JOHN PADDINGTON . I am a carman employed by Davis, the sewing-machine people—on 15th October I took a number of machines to deliver to customers; this is one of them—I had to deliver goods in Bedford Square, leaving it in the closed van, and when I came out it was gone.

Cross-examined. I was driving; there was no boy.

Evidence in Reply.

JOHN CONQUEST (Re-examined). I have known the prisoner for the last five or six years; he has been under my observation a considerable time, and has been seen in the company of thieves—I found some stolen bonds of 1871 in a drawer behind his bar; there is a warrant out against him from the Excise because he did not pay the fine.

Cross-examined. There is no conviction of felony against him; I have not charged him with any offence till now, nor has he been charged, to

my knowledge—I received a communication from the French Police that the bonds were stolen.

Re-examined. We have not been able to get sufficient evidence to charge him.

THOMAS BOWDEN (Re-examined). I first knew the prisoner as a companion of thieves and prostitutes, at the Booth's Head, Charing Cross Road—no license was granted—his brother-in-law took the house, and he was put in as manager—a man named Deverell was summoned and fined for keeping a disorderly house, and harbouring thieves.

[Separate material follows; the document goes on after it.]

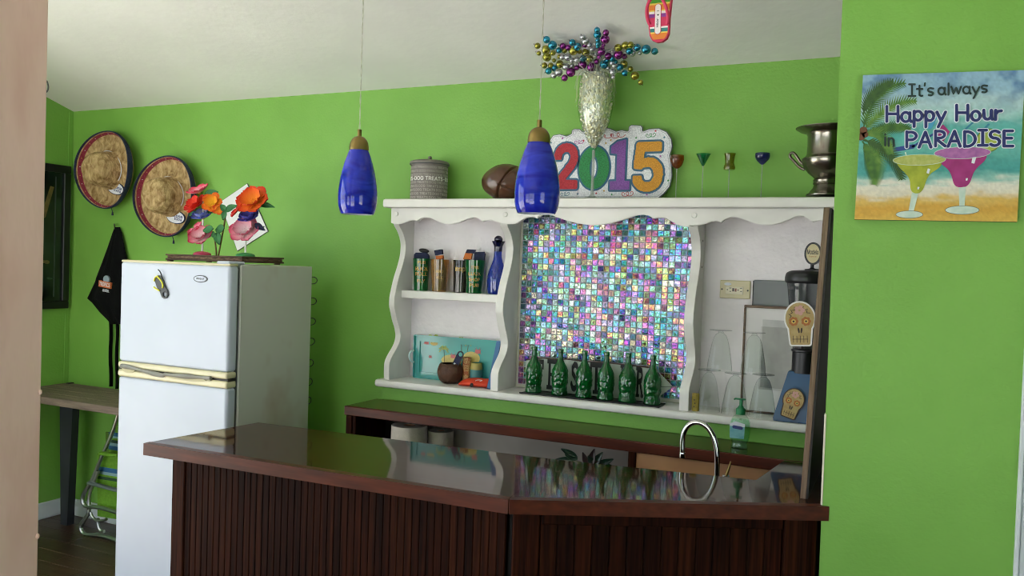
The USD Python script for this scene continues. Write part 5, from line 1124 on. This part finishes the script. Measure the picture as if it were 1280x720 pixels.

Cross-examined. The prisoner was not summoned—a man named Muller took a public-house, and put the prisoner in as manager, and Muller was summoned for serving drink on a Sunday, and I traced eight £5 notes to Hoffman, stolen by a prostitute—he then took a temperance house, The Shades, in Victoria Street, Westminster, and was summoned for selling beer without a license—I have no animosity against him—Mark Van Roller, a German Jew, who was convicted, and had fifteen years, was one of his companions—I have drunk with him frequently in the execution of my duty—I do not know of any convictions against him in England.

GUILTY of Receiving.— Eighteen Months' Hard Labour.

There were two other indictments against the Prisoner.